And it becomes very, very hard for us to keep track of all that or to influence it if, in fact, we are absent from the area, out of Iraq, out of Afghanistan. And Obama doesn’t care. If you go to Egypt these days, they all believe deeply that Obama pulled the rug out from under President Mubarak and supported the Muslim Brotherhood. Nobody in Egypt today trusts us.

In Syria we talked about doing something about their chemical weapons inventory. A number of our friends, the Saudis, the Emiratis and others were very supportive of an effort by the United States to take action. And then at the last minute Obama pulled the plug and left them high and dry.

So if you live in that part of the world today, you may have been a friend of the United States in the past, but I don't think our friends any longer trust us, and I don't see any prospect for a change in that situation as long as Barack Obama is President of the United States.

OR: Do you feel that a future administration could repair that or do you think there has been irreparable damage done to the United States’ standing and credibility?

Cheney: Well, I think it’s conceivable in the future that we have an administration that understands why it's important to the world for the United States to be strong militarily and to be a reliable ally and to be prepared to use force when it’s necessary. That would go a long way towards beginning the process of recovery.   On the other hand, they may well inherit a world that’s dramatically different than the one Obama inherited.

Iran

OR: Let's talk about Iran.  Do you think that there can be a diplomatic solution to preventing Iran from getting a nuclear weapon?

Cheney: I am a skeptic. I certainly hope that that happens. But I really don't think the Iranians are all that concerned. I think they use negotiations to buy time, they have done it repeatedly now over the years. They have built a significant capability to create nuclear weapons. They have got great enrichment capability.

I can see them in a situation where they get right up to the breakout stage and do whatever they have to do to relieve the sanctions. But I don't think we are likely to succeed diplomatically. I wish the administration well, I hope they are successful, but I don't see anything that's really changed fundamentally in the basic Iranian attitude.
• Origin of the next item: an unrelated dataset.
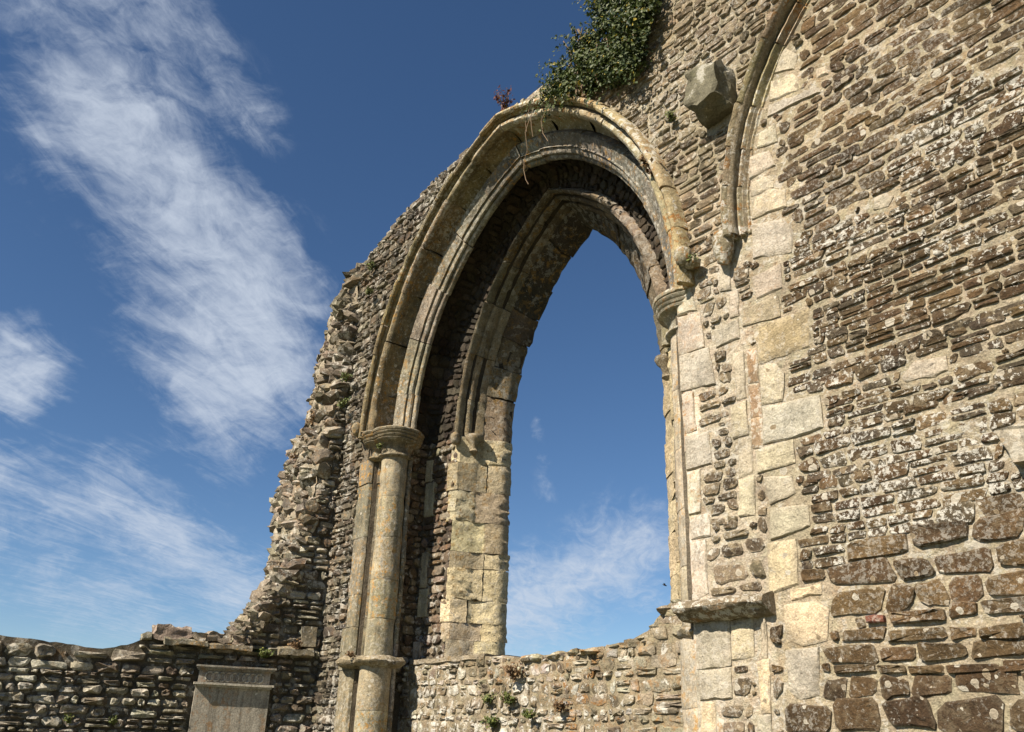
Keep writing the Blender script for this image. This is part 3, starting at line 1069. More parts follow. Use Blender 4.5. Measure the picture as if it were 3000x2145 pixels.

I think they believe that having a nuclear weapon will guarantee their long-term security and survival, and I think the regime is tough enough and brutal enough that they are not going to allow any kind of uprising from within that's likely to change the regime. Short of a regime change, I am not sure how you change that course of action. And I think it's going to be increasingly difficult to use military force to deal with the problem.